La lúgubre procesión del 16 de marzo de 1244 empezó de buena mañana. Descendería por el sinuoso sendero que partía de la cima y llegaba a un claro en la base de la montaña. Los dos centenares largos de condenados caminaron dejando atrás las últimas manchas de nieve en la obscura hierba del invierno hasta llegar a una empalizada de troncos. Amigos y enemigos miraron. Los guías de la fe cátara, descalzos y vestidos sólo con hábitos bastos, subieron las escaleras apoyadas en los muros de madera. Los ataron juntos por grupos, de espaldas a los altos postes que sobresalían del colosal féretro. A una señal del arzobispo, sus hombres arrojaron tizones encendidos al recinto. El suave murmullo de las oraciones quedó ahogado por el sonido crepitante de las llamas, que se propagaban bajo los pies, rizando las primeras ramitas encendidas y prendiendo en los dobladillos de la ropa. En cuestión de minutos, el chisporroteo se había convertido en un gran estruendo oceánico.

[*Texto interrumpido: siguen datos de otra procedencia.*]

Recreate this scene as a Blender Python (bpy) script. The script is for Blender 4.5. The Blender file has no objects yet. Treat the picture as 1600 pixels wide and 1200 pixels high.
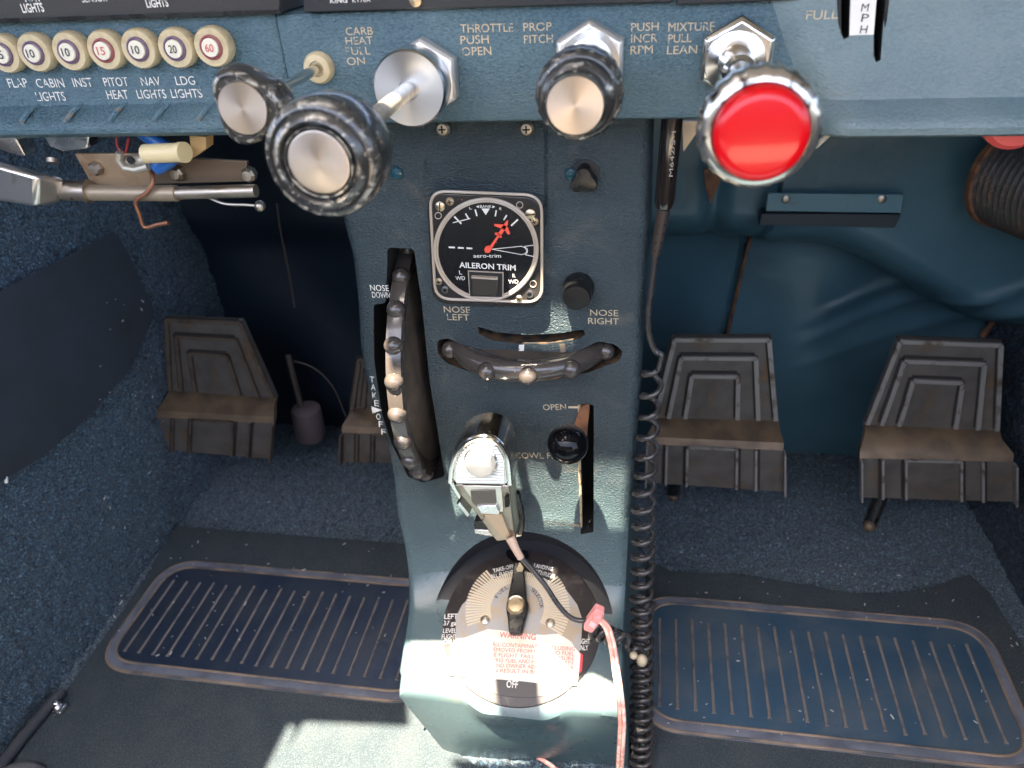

A media mañana, un asfixiante nimbo negro ondeaba a través de los barrancos y los valles que arrancaban de Montségur. Los pastores de las colinas cercanas lo verían elevarse despacio, cargado del hedor del miedo, del dolor y de la inhumanidad del hombre, hacia Dios. El viento se llevó la nube y, como tanto tiempo atrás en Béziers, la encumbró a los cielos del Languedoc. Las partículas de humo fueron a la deriva y se dispersaron, y después desaparecieron.